# Your task
All of the data should be repeated exactly; pictures are not part of the copy.

# Data section
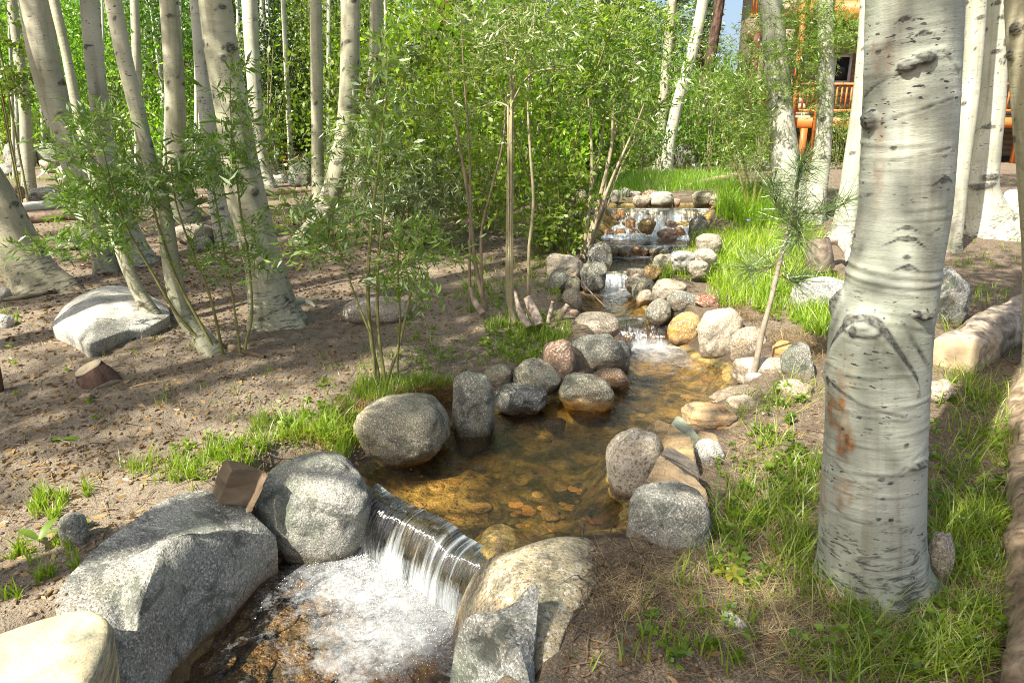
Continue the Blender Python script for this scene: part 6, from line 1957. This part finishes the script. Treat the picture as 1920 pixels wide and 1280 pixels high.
weed("broad-leaved weed with long green leaves left of the blunt grey post-like stone", 75, 1022, 4, .11, .035, .8, 1, (.9, 1, 1))
weed("three-leaved seedling beside the blunt grey post-like stone", 158, 992, 5, .035, .022, .3, 2, (1.2, 1.2, 1), h=.03)
weed("small dark green seedling in the shade below the huge aspen", 1492, 1200, 5, .035, .024, .4, 3, (.8, 1.1, 1.3))
weed("round yellow-green leaf lying in the grass below the huge aspen", 1578, 1192, 2, .045, .04, .1, 4, (2.0, 1.7, 1), name="fallen_leaf", h=.004)
weed("tiny red-brown leaf lying near the round yellow-green leaf", 1648, 1214, 2, .02, .018, .1, 5, (3.2, .6, 2), name="fallen_leaf", h=.004)
weed("wilted olive leaves lying on the mud right of the grey granite boulder", 1368, 1085, 6, .075, .028, .35, 6, (2.0, 1.3, 1.6), name="wilted_plant", h=.02)
weed("single green leaf lying on bare soil below the split stump", 118, 826, 2, .08, .04, .2, 7, (.8, 1, 1), name="fallen_leaf", h=.006)
weed("bright seedling in front of the grey granite boulder's right side", 1405, 990, 5, .035, .022, .5, 8, (1.5, 1.4, 1))
weed("yellowish leaf stuck between the brown block and the round speckled boulder", 528, 868, 2, .035, .02, .2, 9, (3.0, 2.0, 4), name="fallen_leaf", h=.005)
weed("second green leaf on the soil near the grass fringe", 605, 722, 2, .05, .03, .4, 10, (1, 1.1, 1), name="fallen_leaf", h=.006)
weed("pale blue flower cluster over the horsetails behind the sapling", 1400, 440, 7, .045, .012, 1.0, 11, (3.5, 2.6, 26), name="wild_flower", h=.16, mat=M_LEAF_G)
weed("leafy sprout under the tall pale shrub", 960, 640, 6, .04, .03, .6, 12, (1.3, 1.3, 1), h=.03)
weed("light green leafy weed left of the huge aspen's foot", 1440, 890, 7, .035, .022, .7, 13, (1.4, 1.4, 1), h=.04)

# ------------------------------------------------------------------ loose ground cover: gravel, twigs, dead leaves
def scatter_px(zones, r_):
    out = []
    for (x0, y0, x1, y1, n) in zones:
        x = r_.uniform(x0, x1, n); y = r_.uniform(y0, y1, n)
        out.append(ground_at(x, y))
    g = np.vstack(out)
    return g[poly_sd(g[:, 0], g[:, 1], STREAM) > .03]


def gravel(label, zones, rmin, rmax, color, seed):
    r_ = np.random.default_rng(seed)
    g = scatter_px(zones, r_)
    V0, F0 = ico(0)
    n = len(g)
    rr = rmin * (rmax / rmin) ** (r_.random(n) ** 2.2)
    Vs = V0[None] * (1 + .35 * (r_.random((n, len(V0), 1)) - .5)) * rr[:, None, None] * np.stack([r_.uniform(.8, 1.5, n), r_.uniform(.8, 1.4, n), r_.uniform(.45, .8, n)], -1)[:, None, :]
    a = r_.uniform(0, 6.28, n); c, s = np.cos(a)[:, None], np.sin(a)[:, None]
    X = Vs[..., 0] * c - Vs[..., 1] * s; Yv = Vs[..., 0] * s + Vs[..., 1] * c
    Vs = np.stack([X, Yv, Vs[..., 2]], -1) + g[:, None, :] + np.array([0, 0, 1]) * (rr * .25)[:, None, None]
    F = (np.arange(n)[:, None, None] * len(V0) + F0[None]).reshape(-1, 3)
    tag(put("gravel", Vs.reshape(-1, 3), F, M_PEBBLE, g.mean(0), color=color, smooth=False), label, "gravel", kind="stuff")


gravel("crumbly soil clods and small gravel over the bare left bank", [(0, 640, 700, 900, 2600), (0, 900, 300, 1160, 500), (300, 560, 900, 700, 1500), (0, 480, 600, 640, 900), (700, 640, 1000, 720, 500), (400, 700, 800, 800, 700)], .003, .011, (.78, .75, .70), 5)
gravel("brown soil crumbs and bits over the mud of the right bank", [(1050, 1040, 1900, 1280, 2200), (1380, 740, 1560, 1040, 900), (1740, 440, 1920, 1100, 900)], .002, .009, (.75, .68, .6), 6)


def litter(label, zones, seed, color, L=.03, W=.012):
    r_ = np.random.default_rng(seed)
    g = scatter_px(zones, r_) + (0, 0, .004)
    d = rand_unit(len(g), r_); d[:, 2] *= .25
    V, F = leaves(g, L, W, r_, False, d, .5)
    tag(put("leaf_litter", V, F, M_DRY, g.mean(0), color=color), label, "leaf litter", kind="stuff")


litter("dead leaves and bark scraps strewn over the right bank", [(1050, 1040, 1900, 1280, 500), (1380, 740, 1560, 1040, 220), (1740, 440, 1920, 1100, 420)], 8, (.8, .6, .45))
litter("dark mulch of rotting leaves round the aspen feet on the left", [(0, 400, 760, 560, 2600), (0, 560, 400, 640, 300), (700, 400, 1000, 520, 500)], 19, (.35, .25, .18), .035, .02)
litter("scattered dead leaves and chips on the left clearing", [(0, 400, 700, 620, 2200), (0, 620, 700, 900, 1300), (0, 880, 300, 1150, 200), (700, 480, 1000, 640, 460)], 9, (.9, .7, .5), .035, .016)


def twig_litter(label, zones, seed, color):
    r_ = np.random.default_rng(seed)
    g = scatter_px(zones, r_)
    ps = []
    for p in g:
        a = r_.uniform(0, 6.28); L = r_.uniform(.04, .20); d = np.array([math.cos(a), math.sin(a), 0])
        q = np.array([p, p + d * L * .5 + r_.normal(size=3) * .008, p + d * L]); q[:, 2] = H(q[:, 0], q[:, 1]) + .006 + np.abs(r_.normal(size=3)) * .004
        ps.append(tube(q, np.array([.0022, .0018, .0008]) * r_.uniform(.6, 1.3), 4, (0, 0, 1))[:2])
    V, F = join(ps)
    tag(put("twig_litter", V, F, M_TWIG, V.mean(0), color=color), label, "twigs", kind="stuff")


twig_litter("fallen twigs scattered over the left clearing", [(0, 400, 900, 660, 420), (0, 640, 700, 1000, 320)], 31, (.7, .6, .5))
twig_litter("fallen twigs scattered over the right bank", [(1050, 1040, 1900, 1280, 130), (1380, 740, 1900, 1040, 120), (1740, 440, 1920, 760, 80)], 32, (.65, .52, .42))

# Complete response
Continue the Blender Python script for this scene: part 6, from line 1957. This part finishes the script. Treat the picture as 1920 pixels wide and 1280 pixels high.
weed("broad-leaved weed with long green leaves left of the blunt grey post-like stone", 75, 1022, 4, .11, .035, .8, 1, (.9, 1, 1))
weed("three-leaved seedling beside the blunt grey post-like stone", 158, 992, 5, .035, .022, .3, 2, (1.2, 1.2, 1), h=.03)
weed("small dark green seedling in the shade below the huge aspen", 1492, 1200, 5, .035, .024, .4, 3, (.8, 1.1, 1.3))
weed("round yellow-green leaf lying in the grass below the huge aspen", 1578, 1192, 2, .045, .04, .1, 4, (2.0, 1.7, 1), name="fallen_leaf", h=.004)
weed("tiny red-brown leaf lying near the round yellow-green leaf", 1648, 1214, 2, .02, .018, .1, 5, (3.2, .6, 2), name="fallen_leaf", h=.004)
weed("wilted olive leaves lying on the mud right of the grey granite boulder", 1368, 1085, 6, .075, .028, .35, 6, (2.0, 1.3, 1.6), name="wilted_plant", h=.02)
weed("single green leaf lying on bare soil below the split stump", 118, 826, 2, .08, .04, .2, 7, (.8, 1, 1), name="fallen_leaf", h=.006)
weed("bright seedling in front of the grey granite boulder's right side", 1405, 990, 5, .035, .022, .5, 8, (1.5, 1.4, 1))
weed("yellowish leaf stuck between the brown block and the round speckled boulder", 528, 868, 2, .035, .02, .2, 9, (3.0, 2.0, 4), name="fallen_leaf", h=.005)
weed("second green leaf on the soil near the grass fringe", 605, 722, 2, .05, .03, .4, 10, (1, 1.1, 1), name="fallen_leaf", h=.006)
weed("pale blue flower cluster over the horsetails behind the sapling", 1400, 440, 7, .045, .012, 1.0, 11, (3.5, 2.6, 26), name="wild_flower", h=.16, mat=M_LEAF_G)
weed("leafy sprout under the tall pale shrub", 960, 640, 6, .04, .03, .6, 12, (1.3, 1.3, 1), h=.03)
weed("light green leafy weed left of the huge aspen's foot", 1440, 890, 7, .035, .022, .7, 13, (1.4, 1.4, 1), h=.04)

# ------------------------------------------------------------------ loose ground cover: gravel, twigs, dead leaves
def scatter_px(zones, r_):
    out = []
    for (x0, y0, x1, y1, n) in zones:
        x = r_.uniform(x0, x1, n); y = r_.uniform(y0, y1, n)
        out.append(ground_at(x, y))
    g = np.vstack(out)
    return g[poly_sd(g[:, 0], g[:, 1], STREAM) > .03]


def gravel(label, zones, rmin, rmax, color, seed):
    r_ = np.random.default_rng(seed)
    g = scatter_px(zones, r_)
    V0, F0 = ico(0)
    n = len(g)
    rr = rmin * (rmax / rmin) ** (r_.random(n) ** 2.2)
    Vs = V0[None] * (1 + .35 * (r_.random((n, len(V0), 1)) - .5)) * rr[:, None, None] * np.stack([r_.uniform(.8, 1.5, n), r_.uniform(.8, 1.4, n), r_.uniform(.45, .8, n)], -1)[:, None, :]
    a = r_.uniform(0, 6.28, n); c, s = np.cos(a)[:, None], np.sin(a)[:, None]
    X = Vs[..., 0] * c - Vs[..., 1] * s; Yv = Vs[..., 0] * s + Vs[..., 1] * c
    Vs = np.stack([X, Yv, Vs[..., 2]], -1) + g[:, None, :] + np.array([0, 0, 1]) * (rr * .25)[:, None, None]
    F = (np.arange(n)[:, None, None] * len(V0) + F0[None]).reshape(-1, 3)
    tag(put("gravel", Vs.reshape(-1, 3), F, M_PEBBLE, g.mean(0), color=color, smooth=False), label, "gravel", kind="stuff")


gravel("crumbly soil clods and small gravel over the bare left bank", [(0, 640, 700, 900, 2600), (0, 900, 300, 1160, 500), (300, 560, 900, 700, 1500), (0, 480, 600, 640, 900), (700, 640, 1000, 720, 500), (400, 700, 800, 800, 700)], .003, .011, (.78, .75, .70), 5)
gravel("brown soil crumbs and bits over the mud of the right bank", [(1050, 1040, 1900, 1280, 2200), (1380, 740, 1560, 1040, 900), (1740, 440, 1920, 1100, 900)], .002, .009, (.75, .68, .6), 6)


def litter(label, zones, seed, color, L=.03, W=.012):
    r_ = np.random.default_rng(seed)
    g = scatter_px(zones, r_) + (0, 0, .004)
    d = rand_unit(len(g), r_); d[:, 2] *= .25
    V, F = leaves(g, L, W, r_, False, d, .5)
    tag(put("leaf_litter", V, F, M_DRY, g.mean(0), color=color), label, "leaf litter", kind="stuff")


litter("dead leaves and bark scraps strewn over the right bank", [(1050, 1040, 1900, 1280, 500), (1380, 740, 1560, 1040, 220), (1740, 440, 1920, 1100, 420)], 8, (.8, .6, .45))
litter("dark mulch of rotting leaves round the aspen feet on the left", [(0, 400, 760, 560, 2600), (0, 560, 400, 640, 300), (700, 400, 1000, 520, 500)], 19, (.35, .25, .18), .035, .02)
litter("scattered dead leaves and chips on the left clearing", [(0, 400, 700, 620, 2200), (0, 620, 700, 900, 1300), (0, 880, 300, 1150, 200), (700, 480, 1000, 640, 460)], 9, (.9, .7, .5), .035, .016)


def twig_litter(label, zones, seed, color):
    r_ = np.random.default_rng(seed)
    g = scatter_px(zones, r_)
    ps = []
    for p in g:
        a = r_.uniform(0, 6.28); L = r_.uniform(.04, .20); d = np.array([math.cos(a), math.sin(a), 0])
        q = np.array([p, p + d * L * .5 + r_.normal(size=3) * .008, p + d * L]); q[:, 2] = H(q[:, 0], q[:, 1]) + .006 + np.abs(r_.normal(size=3)) * .004
        ps.append(tube(q, np.array([.0022, .0018, .0008]) * r_.uniform(.6, 1.3), 4, (0, 0, 1))[:2])
    V, F = join(ps)
    tag(put("twig_litter", V, F, M_TWIG, V.mean(0), color=color), label, "twigs", kind="stuff")


twig_litter("fallen twigs scattered over the left clearing", [(0, 400, 900, 660, 420), (0, 640, 700, 1000, 320)], 31, (.7, .6, .5))
twig_litter("fallen twigs scattered over the right bank", [(1050, 1040, 1900, 1280, 130), (1380, 740, 1900, 1040, 120), (1740, 440, 1920, 760, 80)], 32, (.65, .52, .42))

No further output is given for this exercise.